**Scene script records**
┌──
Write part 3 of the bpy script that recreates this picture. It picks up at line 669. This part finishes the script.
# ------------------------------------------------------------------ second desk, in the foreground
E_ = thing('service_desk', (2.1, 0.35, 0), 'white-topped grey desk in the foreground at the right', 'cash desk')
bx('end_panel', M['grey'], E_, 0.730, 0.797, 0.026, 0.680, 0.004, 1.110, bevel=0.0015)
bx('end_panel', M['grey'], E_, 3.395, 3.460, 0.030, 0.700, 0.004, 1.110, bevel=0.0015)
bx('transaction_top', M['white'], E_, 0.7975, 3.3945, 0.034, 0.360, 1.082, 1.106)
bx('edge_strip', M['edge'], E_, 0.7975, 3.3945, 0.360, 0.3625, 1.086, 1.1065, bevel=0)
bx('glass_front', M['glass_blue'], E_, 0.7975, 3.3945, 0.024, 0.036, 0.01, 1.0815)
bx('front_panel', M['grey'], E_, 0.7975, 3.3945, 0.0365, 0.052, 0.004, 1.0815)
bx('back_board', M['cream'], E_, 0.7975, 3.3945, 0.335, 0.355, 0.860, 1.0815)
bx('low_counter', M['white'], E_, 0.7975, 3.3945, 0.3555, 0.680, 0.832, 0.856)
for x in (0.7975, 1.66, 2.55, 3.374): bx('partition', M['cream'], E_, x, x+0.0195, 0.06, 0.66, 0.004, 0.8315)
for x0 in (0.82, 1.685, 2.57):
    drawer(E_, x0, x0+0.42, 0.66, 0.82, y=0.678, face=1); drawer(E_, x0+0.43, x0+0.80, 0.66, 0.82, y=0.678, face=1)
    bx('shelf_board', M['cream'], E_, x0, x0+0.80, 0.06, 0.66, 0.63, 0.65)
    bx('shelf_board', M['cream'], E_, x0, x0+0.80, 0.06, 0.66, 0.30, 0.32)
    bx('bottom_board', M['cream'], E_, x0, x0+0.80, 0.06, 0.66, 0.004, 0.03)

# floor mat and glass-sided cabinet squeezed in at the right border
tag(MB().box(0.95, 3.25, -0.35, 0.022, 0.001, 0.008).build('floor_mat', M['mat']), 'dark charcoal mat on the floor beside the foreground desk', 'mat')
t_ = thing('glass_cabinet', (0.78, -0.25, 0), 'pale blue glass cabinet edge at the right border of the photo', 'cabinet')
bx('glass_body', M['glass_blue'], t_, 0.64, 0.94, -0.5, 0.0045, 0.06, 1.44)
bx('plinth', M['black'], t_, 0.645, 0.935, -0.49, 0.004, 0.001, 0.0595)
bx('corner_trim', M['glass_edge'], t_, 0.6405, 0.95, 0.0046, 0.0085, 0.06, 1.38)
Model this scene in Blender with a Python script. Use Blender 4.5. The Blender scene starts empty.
└──
**Objective**
Recopy the entries above exactly, with every line included.

**Task output**
Write part 3 of the bpy script that recreates this picture. It picks up at line 669. This part finishes the script.
# ------------------------------------------------------------------ second desk, in the foreground
E_ = thing('service_desk', (2.1, 0.35, 0), 'white-topped grey desk in the foreground at the right', 'cash desk')
bx('end_panel', M['grey'], E_, 0.730, 0.797, 0.026, 0.680, 0.004, 1.110, bevel=0.0015)
bx('end_panel', M['grey'], E_, 3.395, 3.460, 0.030, 0.700, 0.004, 1.110, bevel=0.0015)
bx('transaction_top', M['white'], E_, 0.7975, 3.3945, 0.034, 0.360, 1.082, 1.106)
bx('edge_strip', M['edge'], E_, 0.7975, 3.3945, 0.360, 0.3625, 1.086, 1.1065, bevel=0)
bx('glass_front', M['glass_blue'], E_, 0.7975, 3.3945, 0.024, 0.036, 0.01, 1.0815)
bx('front_panel', M['grey'], E_, 0.7975, 3.3945, 0.0365, 0.052, 0.004, 1.0815)
bx('back_board', M['cream'], E_, 0.7975, 3.3945, 0.335, 0.355, 0.860, 1.0815)
bx('low_counter', M['white'], E_, 0.7975, 3.3945, 0.3555, 0.680, 0.832, 0.856)
for x in (0.7975, 1.66, 2.55, 3.374): bx('partition', M['cream'], E_, x, x+0.0195, 0.06, 0.66, 0.004, 0.8315)
for x0 in (0.82, 1.685, 2.57):
    drawer(E_, x0, x0+0.42, 0.66, 0.82, y=0.678, face=1); drawer(E_, x0+0.43, x0+0.80, 0.66, 0.82, y=0.678, face=1)
    bx('shelf_board', M['cream'], E_, x0, x0+0.80, 0.06, 0.66, 0.63, 0.65)
    bx('shelf_board', M['cream'], E_, x0, x0+0.80, 0.06, 0.66, 0.30, 0.32)
    bx('bottom_board', M['cream'], E_, x0, x0+0.80, 0.06, 0.66, 0.004, 0.03)

# floor mat and glass-sided cabinet squeezed in at the right border
tag(MB().box(0.95, 3.25, -0.35, 0.022, 0.001, 0.008).build('floor_mat', M['mat']), 'dark charcoal mat on the floor beside the foreground desk', 'mat')
t_ = thing('glass_cabinet', (0.78, -0.25, 0), 'pale blue glass cabinet edge at the right border of the photo', 'cabinet')
bx('glass_body', M['glass_blue'], t_, 0.64, 0.94, -0.5, 0.0045, 0.06, 1.44)
bx('plinth', M['black'], t_, 0.645, 0.935, -0.49, 0.004, 0.001, 0.0595)
bx('corner_trim', M['glass_edge'], t_, 0.6405, 0.95, 0.0046, 0.0085, 0.06, 1.38)
Model this scene in Blender with a Python script. Use Blender 4.5. The Blender scene starts empty.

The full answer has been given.